This commentary originally appeared in the San Francisco Chronicle on May 10, 2017.
On May 18, at the United States Court of Appeals for the Ninth Circuit in San Francisco, a three-judge panel will hear oral arguments in an epic confrontation between 10 small California businesses and the federal Environmental Protection Agency. In 2013, the EPA approved a stringent and unnecessary California air emissions regulation, applicable to thousands of businesses ranging from small yard cleaning operations to mega manufacturing firms. By approving the regulation, the EPA violated the Clean Air Act. After years of litigation on procedural issues, the appellate court will finally address the substantive merits of the case. The EPA’s illegal action should be reversed.
The California Air Resources Board issued its regulation ostensibly to address air pollution. In the process, the board ignored the deep economic and social adverse effects of the rule, which affects tens of thousands of vehicles used in industries as diverse as construction, air travel, landscaping, logging, ski resorts and public agencies. It will impact a warehouse with one diesel forklift, a local landscaper with a dozen lawnmowers, a county that maintains rural roads, and large firms operating hundreds of loaders, graders, scrapers and rollers. Small companies do not have the cash or credit required to comply with the stringent emissions standards and will be forced out of business, while larger companies will take over market share, thereby decreasing competition and increasing prices for all sorts of goods and services.
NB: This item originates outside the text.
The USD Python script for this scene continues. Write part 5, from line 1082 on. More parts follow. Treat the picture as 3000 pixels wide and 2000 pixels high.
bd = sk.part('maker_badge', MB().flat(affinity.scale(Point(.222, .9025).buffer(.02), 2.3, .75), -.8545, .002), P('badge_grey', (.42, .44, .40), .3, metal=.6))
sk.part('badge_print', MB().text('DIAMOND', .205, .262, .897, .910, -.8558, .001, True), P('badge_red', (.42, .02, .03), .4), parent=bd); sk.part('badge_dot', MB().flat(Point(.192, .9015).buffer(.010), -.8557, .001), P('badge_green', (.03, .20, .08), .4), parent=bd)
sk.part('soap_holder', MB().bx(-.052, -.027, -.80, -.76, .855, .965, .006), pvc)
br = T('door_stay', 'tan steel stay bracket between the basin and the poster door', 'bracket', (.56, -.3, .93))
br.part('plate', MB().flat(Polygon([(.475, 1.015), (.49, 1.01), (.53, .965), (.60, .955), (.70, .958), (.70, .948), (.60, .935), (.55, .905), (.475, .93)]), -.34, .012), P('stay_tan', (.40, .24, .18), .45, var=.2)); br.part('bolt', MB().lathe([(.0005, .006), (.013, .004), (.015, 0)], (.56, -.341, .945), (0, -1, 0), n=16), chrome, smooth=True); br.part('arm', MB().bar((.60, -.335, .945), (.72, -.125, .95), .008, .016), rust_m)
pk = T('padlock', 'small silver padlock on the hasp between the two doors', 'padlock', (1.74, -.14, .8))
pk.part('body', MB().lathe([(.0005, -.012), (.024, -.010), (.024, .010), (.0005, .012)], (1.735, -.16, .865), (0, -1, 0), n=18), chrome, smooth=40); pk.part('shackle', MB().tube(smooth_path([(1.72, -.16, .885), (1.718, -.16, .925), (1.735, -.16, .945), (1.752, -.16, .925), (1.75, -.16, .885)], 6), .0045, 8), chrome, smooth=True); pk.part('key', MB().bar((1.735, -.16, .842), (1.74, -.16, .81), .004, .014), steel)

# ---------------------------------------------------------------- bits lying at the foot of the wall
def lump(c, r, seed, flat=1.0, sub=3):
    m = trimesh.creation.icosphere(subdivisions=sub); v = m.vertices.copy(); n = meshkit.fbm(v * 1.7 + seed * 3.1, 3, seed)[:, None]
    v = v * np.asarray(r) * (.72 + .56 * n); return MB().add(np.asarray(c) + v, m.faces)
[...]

States outside California will also suffer because California is the largest single marketplace in the nation, and out-of-state firms seeking to continue doing business in the state will be required to comply with the strict emissions limitations.
This case is the culmination of a long history of federal and state motor vehicle regulation. Congress enacted the federal Clean Air Act in 1967 as an experiment in cooperative federalism. By and large, that experiment has been successful in cleaning up our nation’s ambient air, and California’s air quality in particular has improved dramatically. But, as with many regulatory initiatives, cooperative federalism has become a victim of its own success.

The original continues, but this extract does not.